Las cataratas del Niágara se han congelado. Este dato ya sería suficiente por sí solo para darnos una idea de la magnitud de la ola de frío que ha azotado los Estados Unidos durante los últimos días. Pero hay más datos: temperaturas inferiores a -40 grados centígrados; 21 personas muertas; cientos de miles de vuelos cancelados; más de 5.000 millones de dólares en pérdidas. El frente polar ha causado estragos.
Sin embargo, en otros lugares de la Tierra suele hacer aún más frío. Mucho más. Recientemente, una investigación ha determinado que el 10 de agosto de 2010, en la Antártida se registró una temperatura de -93 grados, cifra que supone la temperatura más baja jamás registrada. Mucho más del doble que las mínimas alcanzadas en la ola de frío estadounidense. Pero paradójicamente, estos -93 grados son inofensivos, una curiosidad científica, mientras que los -40 son, en cambio, portada en la prensa mundial y motivo de preocupación para todos.

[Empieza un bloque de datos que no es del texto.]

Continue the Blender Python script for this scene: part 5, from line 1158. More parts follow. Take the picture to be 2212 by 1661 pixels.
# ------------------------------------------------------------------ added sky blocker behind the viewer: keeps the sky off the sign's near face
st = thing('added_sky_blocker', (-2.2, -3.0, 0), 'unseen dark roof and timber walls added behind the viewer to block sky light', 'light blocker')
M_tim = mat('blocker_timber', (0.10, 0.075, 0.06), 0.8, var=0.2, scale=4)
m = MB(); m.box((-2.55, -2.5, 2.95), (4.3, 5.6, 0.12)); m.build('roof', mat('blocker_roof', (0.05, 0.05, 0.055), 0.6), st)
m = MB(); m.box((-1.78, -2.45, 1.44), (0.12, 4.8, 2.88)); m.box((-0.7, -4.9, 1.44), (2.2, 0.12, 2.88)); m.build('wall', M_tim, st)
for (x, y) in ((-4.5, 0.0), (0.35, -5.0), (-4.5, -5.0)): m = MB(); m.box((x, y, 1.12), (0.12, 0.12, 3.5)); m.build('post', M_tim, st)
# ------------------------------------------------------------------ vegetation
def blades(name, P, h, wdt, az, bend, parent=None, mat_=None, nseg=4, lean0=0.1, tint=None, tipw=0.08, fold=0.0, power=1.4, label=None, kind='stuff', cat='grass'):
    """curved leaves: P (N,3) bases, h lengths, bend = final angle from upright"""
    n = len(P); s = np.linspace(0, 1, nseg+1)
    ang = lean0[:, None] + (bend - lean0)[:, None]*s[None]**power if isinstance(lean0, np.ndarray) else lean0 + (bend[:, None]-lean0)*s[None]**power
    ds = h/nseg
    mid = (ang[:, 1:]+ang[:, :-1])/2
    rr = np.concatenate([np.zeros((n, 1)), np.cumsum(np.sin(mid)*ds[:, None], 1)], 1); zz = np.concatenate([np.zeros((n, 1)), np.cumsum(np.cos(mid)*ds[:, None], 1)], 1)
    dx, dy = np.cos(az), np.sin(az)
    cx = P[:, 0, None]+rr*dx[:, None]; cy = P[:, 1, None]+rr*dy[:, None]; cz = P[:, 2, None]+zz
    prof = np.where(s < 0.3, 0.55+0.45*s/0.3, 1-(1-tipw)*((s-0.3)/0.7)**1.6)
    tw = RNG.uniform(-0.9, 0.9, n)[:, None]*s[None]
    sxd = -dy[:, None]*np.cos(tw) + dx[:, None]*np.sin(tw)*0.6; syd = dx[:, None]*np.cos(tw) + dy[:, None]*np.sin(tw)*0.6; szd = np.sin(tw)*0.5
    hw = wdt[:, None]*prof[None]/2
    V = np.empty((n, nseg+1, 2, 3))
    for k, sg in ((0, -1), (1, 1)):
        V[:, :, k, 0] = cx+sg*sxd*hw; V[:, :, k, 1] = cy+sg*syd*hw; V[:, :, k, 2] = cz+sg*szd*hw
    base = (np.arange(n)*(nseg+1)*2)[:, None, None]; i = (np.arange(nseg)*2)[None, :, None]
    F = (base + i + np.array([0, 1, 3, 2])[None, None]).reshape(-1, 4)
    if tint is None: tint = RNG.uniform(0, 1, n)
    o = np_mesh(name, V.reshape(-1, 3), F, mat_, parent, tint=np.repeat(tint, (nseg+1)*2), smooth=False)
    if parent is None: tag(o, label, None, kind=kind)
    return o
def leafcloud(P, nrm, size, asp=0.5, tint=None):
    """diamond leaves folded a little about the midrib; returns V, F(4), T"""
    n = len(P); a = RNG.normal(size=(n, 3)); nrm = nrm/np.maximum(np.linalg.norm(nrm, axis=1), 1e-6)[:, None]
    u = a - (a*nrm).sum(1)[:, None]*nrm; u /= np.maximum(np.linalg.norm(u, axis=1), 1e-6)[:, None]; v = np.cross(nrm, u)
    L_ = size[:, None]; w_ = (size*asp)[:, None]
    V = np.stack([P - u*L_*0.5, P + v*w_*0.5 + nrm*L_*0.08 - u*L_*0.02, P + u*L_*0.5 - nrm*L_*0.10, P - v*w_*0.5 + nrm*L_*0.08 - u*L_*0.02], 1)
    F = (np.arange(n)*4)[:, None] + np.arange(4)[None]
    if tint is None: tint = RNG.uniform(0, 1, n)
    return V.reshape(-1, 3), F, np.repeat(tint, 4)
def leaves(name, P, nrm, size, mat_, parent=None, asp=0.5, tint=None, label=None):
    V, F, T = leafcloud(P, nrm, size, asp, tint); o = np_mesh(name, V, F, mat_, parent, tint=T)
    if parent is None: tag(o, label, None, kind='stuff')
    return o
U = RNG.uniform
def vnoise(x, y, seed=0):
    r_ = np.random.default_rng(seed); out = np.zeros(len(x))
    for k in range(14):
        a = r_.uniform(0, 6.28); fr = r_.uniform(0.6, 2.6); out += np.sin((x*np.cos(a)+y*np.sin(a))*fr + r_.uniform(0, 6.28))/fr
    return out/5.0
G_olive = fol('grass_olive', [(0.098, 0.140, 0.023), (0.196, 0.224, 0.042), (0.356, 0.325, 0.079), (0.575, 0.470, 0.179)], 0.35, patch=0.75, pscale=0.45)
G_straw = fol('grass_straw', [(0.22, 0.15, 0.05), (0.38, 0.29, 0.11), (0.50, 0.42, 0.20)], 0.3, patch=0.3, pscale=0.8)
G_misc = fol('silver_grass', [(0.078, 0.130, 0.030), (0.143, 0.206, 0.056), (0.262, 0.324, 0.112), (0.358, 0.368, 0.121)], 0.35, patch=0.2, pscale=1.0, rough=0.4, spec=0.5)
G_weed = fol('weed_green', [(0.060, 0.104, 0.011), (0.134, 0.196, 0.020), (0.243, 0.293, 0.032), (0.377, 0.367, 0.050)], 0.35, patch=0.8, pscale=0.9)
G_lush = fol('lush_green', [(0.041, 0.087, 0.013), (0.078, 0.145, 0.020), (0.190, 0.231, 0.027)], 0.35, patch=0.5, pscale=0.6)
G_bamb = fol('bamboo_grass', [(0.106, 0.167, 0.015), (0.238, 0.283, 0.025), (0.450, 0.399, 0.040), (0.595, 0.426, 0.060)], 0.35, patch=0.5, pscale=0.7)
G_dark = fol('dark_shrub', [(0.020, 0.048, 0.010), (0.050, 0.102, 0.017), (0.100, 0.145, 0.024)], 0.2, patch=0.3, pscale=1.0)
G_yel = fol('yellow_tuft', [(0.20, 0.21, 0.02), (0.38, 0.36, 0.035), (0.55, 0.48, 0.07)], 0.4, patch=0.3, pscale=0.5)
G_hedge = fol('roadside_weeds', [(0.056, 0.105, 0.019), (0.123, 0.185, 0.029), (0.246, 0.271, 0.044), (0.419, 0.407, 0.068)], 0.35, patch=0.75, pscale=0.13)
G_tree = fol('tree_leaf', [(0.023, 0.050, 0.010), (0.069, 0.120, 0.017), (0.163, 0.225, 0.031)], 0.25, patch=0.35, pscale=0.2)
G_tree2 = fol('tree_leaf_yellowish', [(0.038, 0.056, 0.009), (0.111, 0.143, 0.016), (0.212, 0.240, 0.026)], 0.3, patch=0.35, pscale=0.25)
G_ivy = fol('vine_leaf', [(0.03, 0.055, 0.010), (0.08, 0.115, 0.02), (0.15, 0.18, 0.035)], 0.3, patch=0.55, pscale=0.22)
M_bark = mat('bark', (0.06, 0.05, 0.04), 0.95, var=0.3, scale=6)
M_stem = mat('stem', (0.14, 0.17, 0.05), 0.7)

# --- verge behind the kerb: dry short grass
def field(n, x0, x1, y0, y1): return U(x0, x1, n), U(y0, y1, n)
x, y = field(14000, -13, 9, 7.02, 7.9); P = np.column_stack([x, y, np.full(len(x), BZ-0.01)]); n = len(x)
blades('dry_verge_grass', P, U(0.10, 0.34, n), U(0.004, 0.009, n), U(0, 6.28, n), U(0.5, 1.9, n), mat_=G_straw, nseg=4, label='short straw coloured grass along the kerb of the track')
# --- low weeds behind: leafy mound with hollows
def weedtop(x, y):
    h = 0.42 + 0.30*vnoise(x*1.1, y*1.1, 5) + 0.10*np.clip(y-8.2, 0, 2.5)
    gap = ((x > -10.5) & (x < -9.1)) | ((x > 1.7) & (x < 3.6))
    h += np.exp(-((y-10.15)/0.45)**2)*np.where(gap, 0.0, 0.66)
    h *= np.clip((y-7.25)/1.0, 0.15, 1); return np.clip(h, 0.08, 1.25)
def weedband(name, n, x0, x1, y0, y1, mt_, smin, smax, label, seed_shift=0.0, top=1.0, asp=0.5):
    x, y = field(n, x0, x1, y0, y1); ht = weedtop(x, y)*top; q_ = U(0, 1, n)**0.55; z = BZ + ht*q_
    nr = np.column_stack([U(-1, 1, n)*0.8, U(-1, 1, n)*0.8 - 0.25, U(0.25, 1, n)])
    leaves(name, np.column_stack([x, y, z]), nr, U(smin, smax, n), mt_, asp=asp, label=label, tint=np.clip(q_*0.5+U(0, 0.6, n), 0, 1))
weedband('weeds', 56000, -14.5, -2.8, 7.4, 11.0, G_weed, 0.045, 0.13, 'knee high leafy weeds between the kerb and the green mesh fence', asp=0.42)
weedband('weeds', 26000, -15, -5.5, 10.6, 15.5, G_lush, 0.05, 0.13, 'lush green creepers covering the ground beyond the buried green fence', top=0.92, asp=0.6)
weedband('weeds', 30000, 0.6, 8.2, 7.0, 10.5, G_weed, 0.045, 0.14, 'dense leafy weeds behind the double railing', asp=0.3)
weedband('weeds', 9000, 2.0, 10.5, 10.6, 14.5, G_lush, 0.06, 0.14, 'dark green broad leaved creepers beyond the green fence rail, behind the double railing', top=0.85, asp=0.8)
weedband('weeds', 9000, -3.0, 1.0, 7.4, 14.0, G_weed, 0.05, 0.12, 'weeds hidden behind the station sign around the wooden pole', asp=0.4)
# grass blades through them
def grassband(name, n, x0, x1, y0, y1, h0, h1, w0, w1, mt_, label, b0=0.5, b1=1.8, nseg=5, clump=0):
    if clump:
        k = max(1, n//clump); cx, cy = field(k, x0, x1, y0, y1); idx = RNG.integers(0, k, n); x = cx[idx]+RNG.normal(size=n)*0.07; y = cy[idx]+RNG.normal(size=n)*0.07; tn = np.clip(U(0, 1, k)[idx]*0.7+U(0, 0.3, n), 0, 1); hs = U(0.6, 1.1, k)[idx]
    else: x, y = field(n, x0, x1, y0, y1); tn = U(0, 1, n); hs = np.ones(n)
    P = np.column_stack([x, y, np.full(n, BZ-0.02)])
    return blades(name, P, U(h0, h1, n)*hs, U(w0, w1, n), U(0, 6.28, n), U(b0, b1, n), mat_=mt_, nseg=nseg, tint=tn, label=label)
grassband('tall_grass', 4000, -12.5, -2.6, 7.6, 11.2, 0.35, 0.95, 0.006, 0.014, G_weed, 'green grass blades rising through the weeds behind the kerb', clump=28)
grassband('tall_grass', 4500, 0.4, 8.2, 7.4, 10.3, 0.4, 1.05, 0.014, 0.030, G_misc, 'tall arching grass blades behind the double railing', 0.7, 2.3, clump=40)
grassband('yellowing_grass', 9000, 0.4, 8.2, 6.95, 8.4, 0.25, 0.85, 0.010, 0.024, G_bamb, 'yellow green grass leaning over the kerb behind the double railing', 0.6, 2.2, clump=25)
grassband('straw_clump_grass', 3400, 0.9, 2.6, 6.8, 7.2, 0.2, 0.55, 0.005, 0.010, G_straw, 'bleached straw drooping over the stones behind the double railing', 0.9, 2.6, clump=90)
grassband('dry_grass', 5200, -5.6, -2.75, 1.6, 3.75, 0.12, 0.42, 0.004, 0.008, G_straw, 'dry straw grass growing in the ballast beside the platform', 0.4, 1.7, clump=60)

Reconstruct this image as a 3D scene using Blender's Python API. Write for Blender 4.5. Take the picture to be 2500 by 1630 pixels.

La diferencia, por supuesto, son las personas. Nadie vive en la Antártida, por lo que no importan tanto esas bajísimas temperaturas. El frío importa cuando causas muertes y provoca daños a las personas. Si salimos ahora de lo puramente meteorológico, podremos sacar una conclusión: donde hay personas hace menos frío, pero ese frío puede ser más dañino. Ocupémonos, pues, de que en nuestro entorno se produzca el suficiente calor humano para que nadie pase frío.